DATA SHOWN:
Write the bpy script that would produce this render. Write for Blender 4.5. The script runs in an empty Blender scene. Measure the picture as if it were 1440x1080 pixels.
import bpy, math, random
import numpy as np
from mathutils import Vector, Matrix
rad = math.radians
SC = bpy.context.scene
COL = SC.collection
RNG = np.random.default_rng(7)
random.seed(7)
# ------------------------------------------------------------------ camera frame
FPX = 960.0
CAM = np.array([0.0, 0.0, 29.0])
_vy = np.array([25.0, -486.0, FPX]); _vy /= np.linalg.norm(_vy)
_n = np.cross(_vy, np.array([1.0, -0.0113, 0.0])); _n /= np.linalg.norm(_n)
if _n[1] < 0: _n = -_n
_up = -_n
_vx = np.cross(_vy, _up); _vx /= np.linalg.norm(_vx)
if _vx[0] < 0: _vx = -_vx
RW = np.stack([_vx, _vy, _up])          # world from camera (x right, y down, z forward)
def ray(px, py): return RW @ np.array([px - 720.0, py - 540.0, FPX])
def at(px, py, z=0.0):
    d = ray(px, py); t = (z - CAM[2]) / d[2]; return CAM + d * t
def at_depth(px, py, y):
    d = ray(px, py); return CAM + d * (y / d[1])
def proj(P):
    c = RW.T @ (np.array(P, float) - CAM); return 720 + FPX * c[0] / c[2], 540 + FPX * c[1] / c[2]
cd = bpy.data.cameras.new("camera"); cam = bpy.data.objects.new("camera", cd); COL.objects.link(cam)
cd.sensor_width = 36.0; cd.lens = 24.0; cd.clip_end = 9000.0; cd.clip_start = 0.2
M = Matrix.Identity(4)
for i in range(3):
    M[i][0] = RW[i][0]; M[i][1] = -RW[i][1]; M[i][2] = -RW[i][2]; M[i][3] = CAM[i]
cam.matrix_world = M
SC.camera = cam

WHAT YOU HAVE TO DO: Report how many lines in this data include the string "scene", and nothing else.

FINAL RESULT: 2